They are not as humorous as Voltaire's. They are not as philosophical as Goethe's. Compared with the aphorisms of these masters they are light and frivolous. But for this very reason perhaps, they serve the great cause—the cause of humane and enlightened civilisation—better in our age of vulgar mob-rule than more recondite "logoi."
They pierce the hide of the thickest and dullest; they startle and bewilder the brains of the most crass and the most insensitive. And it is just because they do this that Wilde is so cordially feared and hated. It was, one cannot help feeling, the presence in him of a shrewd vein of sheer boyish bravado, mingled—one might go even as far as that—with a dash of incorrigible worldliness in his own temper, that made his hits so effective and wounding.
It is interesting, with this in mind, to compare Wilde's witticisms with those of Matthew Arnold or Bernard Shaw. The reason that Wilde's lash cuts deeper than either of these other champions of rational humanism, is that he goes, with more classical clearness, straight to the root of the matter.
The author of "Thyrsis" was not himself free from a certain melancholy hankering after "categorical imperatives," and beneath the cap and bells of his theological fooling, Shaw is, of course, as gravely moralistic as any puritan could wish.
Neither of these—neither the ironical schoolmaster nor the farcical clown of our Renaissance of intelligence—could exchange ideas with Pericles, say, or Caesar, without betraying a puritanical fussiness that would grievously bewilder the lucid minds of those great men.
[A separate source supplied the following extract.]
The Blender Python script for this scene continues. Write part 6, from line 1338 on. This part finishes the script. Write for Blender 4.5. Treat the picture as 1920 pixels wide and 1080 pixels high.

The philosophy of Wilde's aesthetic revolt against our degraded mob-ridden conscience was borrowed from Walter Pater, but whereas that shy and subtle spirit moved darkly and mysteriously aside from all contact with the vulgar herd, Wilde, full of gay and wanton pride in his sacred mission, lost no opportunity of flaunting his classic orthodoxy in the face of the heretical mob.
Since the death of Wilde, the brunt of the battle for the spiritual liberties of the race has been borne by the sterner and more formidable figure of Nietzsche; but the vein of high and terrible imagination in this great poet of the Superman sets him much closer to the company of the saints and mystics than to that of the instinctive children of the pagan ideal.
Oscar Wilde's name has become a sort of rallying cry to all those writers and artists who suffer, in one degree or another, from the persecution of the mob—of the mob goaded on to blind brutality by the crafty incentives of those conspirators of reaction whose interest lies in keeping the people enslaved. This has come about, in a large measure, as much by the renown of his defects as by reason of his fine quality.
The majority of men of talent lack the spirit and the gall to defy the enemy on equal terms. But Wilde while possessing nobler faculties had an undeniable vein in him of sheer youthful insolence. To the impertinence of society he could oppose the impertinence of the artist, and to the effrontery of the world he could offer the effrontery of genius.
The power of personality, transcending any actual literary achievement, is what remains in the mind when one has done reading him, and this very faculty—of communicating to us, who never saw him or heard him speak, the vivid impact of his overbearing presence—is itself evidence of a rare kind of genius. It is even a little ironical that he, above all men the punctilious and precious literary craftsman, should ultimately dominate us not so much by the magic of his art as by the spell of his wilful and wanton individuality, and the situation is heightened still further by the extraordinary variety of his works and their amazing perfection in their different spheres.